The odds are very slim indeed that a pass driver would apply to go freight, nice clean cab on a dayshift
Some pass drivers (e.g. Northern) are stuck on the same 2 routes all day, having not been trained on anything else years after passing out due to staff shortages, very bored with the job, some already say they sometimes have to get up at 1am to get into work for a 3 O'clock start (yes even for pass work) - not everyone lives local and shifts where they take the first units off depots in the morning tend to be as bad as the worse shifts on the freight. Also, 142 cabs are anything but nice or clean.
So freight might appeal to some of these drivers? Also working with locos instead of units appeals to some. Not just spotter types as well.
Even still its only something like 3 days to learn the 66, core routes would be a few weeks if that.
Really a few weeks when DBS Crewe (for example) sign the WCML from Euston all the way to Carlisle, plus a lot more??
In my TOC, it takes a few weeks to get a qualified driver signed off on a 45 mile route!
Also, wouldn't a pass driver have to complete a number of hours freight handling as part of the training?
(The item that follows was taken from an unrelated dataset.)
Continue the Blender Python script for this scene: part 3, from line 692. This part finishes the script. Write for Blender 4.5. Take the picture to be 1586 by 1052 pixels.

Something like 100-150 hours if I remember correctly?
Yes traction training wouldn't be much but when you add route learning, assessments and everything else I could see the training taking a while for a pass driver.
so end of the day it would cost DBS nothing to employ another freight man, thats why if there can get a freight man ASAP thats what will happen, it will be last resort internal, then external trainees.
yes completely agree with that one, its just how many would really leave FHH/DRS/GBRf to go to DB Schenker?